[3D scene scripts]

= = =

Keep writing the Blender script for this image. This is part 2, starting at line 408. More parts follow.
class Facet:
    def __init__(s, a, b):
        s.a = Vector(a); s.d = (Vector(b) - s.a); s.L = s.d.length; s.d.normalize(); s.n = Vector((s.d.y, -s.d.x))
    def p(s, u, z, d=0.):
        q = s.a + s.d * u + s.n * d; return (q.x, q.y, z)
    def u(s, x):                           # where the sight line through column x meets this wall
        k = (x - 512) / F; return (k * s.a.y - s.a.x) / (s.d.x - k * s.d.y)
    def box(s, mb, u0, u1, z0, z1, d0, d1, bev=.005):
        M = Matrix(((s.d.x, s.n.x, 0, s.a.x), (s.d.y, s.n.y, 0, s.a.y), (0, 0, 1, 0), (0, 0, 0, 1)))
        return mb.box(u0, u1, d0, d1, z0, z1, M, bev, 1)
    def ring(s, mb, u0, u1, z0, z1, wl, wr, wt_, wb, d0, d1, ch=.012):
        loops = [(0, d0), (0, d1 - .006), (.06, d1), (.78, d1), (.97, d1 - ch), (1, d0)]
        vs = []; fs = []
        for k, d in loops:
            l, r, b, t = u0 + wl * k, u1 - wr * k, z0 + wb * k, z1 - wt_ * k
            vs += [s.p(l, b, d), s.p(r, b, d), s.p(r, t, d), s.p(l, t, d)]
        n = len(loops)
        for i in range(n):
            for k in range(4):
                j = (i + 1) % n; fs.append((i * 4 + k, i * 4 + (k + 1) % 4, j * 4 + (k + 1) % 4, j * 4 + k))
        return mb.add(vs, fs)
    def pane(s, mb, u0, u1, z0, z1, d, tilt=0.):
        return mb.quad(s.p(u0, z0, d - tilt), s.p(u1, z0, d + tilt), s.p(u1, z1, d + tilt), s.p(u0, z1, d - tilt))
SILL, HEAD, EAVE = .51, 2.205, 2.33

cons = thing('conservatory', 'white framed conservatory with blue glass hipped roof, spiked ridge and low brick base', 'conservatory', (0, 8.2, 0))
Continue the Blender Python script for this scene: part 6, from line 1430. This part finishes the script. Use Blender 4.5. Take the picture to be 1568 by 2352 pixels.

= = =

**What you have to do:** Retype the entries one by one, exactly.

**Output of the exercise:**
Keep writing the Blender script for this image. This is part 2, starting at line 408. More parts follow.
class Facet:
    def __init__(s, a, b):
        s.a = Vector(a); s.d = (Vector(b) - s.a); s.L = s.d.length; s.d.normalize(); s.n = Vector((s.d.y, -s.d.x))
    def p(s, u, z, d=0.):
        q = s.a + s.d * u + s.n * d; return (q.x, q.y, z)
    def u(s, x):                           # where the sight line through column x meets this wall
        k = (x - 512) / F; return (k * s.a.y - s.a.x) / (s.d.x - k * s.d.y)
    def box(s, mb, u0, u1, z0, z1, d0, d1, bev=.005):
        M = Matrix(((s.d.x, s.n.x, 0, s.a.x), (s.d.y, s.n.y, 0, s.a.y), (0, 0, 1, 0), (0, 0, 0, 1)))
        return mb.box(u0, u1, d0, d1, z0, z1, M, bev, 1)
    def ring(s, mb, u0, u1, z0, z1, wl, wr, wt_, wb, d0, d1, ch=.012):
        loops = [(0, d0), (0, d1 - .006), (.06, d1), (.78, d1), (.97, d1 - ch), (1, d0)]
        vs = []; fs = []
        for k, d in loops:
            l, r, b, t = u0 + wl * k, u1 - wr * k, z0 + wb * k, z1 - wt_ * k
            vs += [s.p(l, b, d), s.p(r, b, d), s.p(r, t, d), s.p(l, t, d)]
        n = len(loops)
        for i in range(n):
            for k in range(4):
                j = (i + 1) % n; fs.append((i * 4 + k, i * 4 + (k + 1) % 4, j * 4 + (k + 1) % 4, j * 4 + k))
        return mb.add(vs, fs)
    def pane(s, mb, u0, u1, z0, z1, d, tilt=0.):
        return mb.quad(s.p(u0, z0, d - tilt), s.p(u1, z0, d + tilt), s.p(u1, z1, d + tilt), s.p(u0, z1, d - tilt))
SILL, HEAD, EAVE = .51, 2.205, 2.33

cons = thing('conservatory', 'white framed conservatory with blue glass hipped roof, spiked ridge and low brick base', 'conservatory', (0, 8.2, 0))
Continue the Blender Python script for this scene: part 6, from line 1430. This part finishes the script. Use Blender 4.5. Take the picture to be 1568 by 2352 pixels.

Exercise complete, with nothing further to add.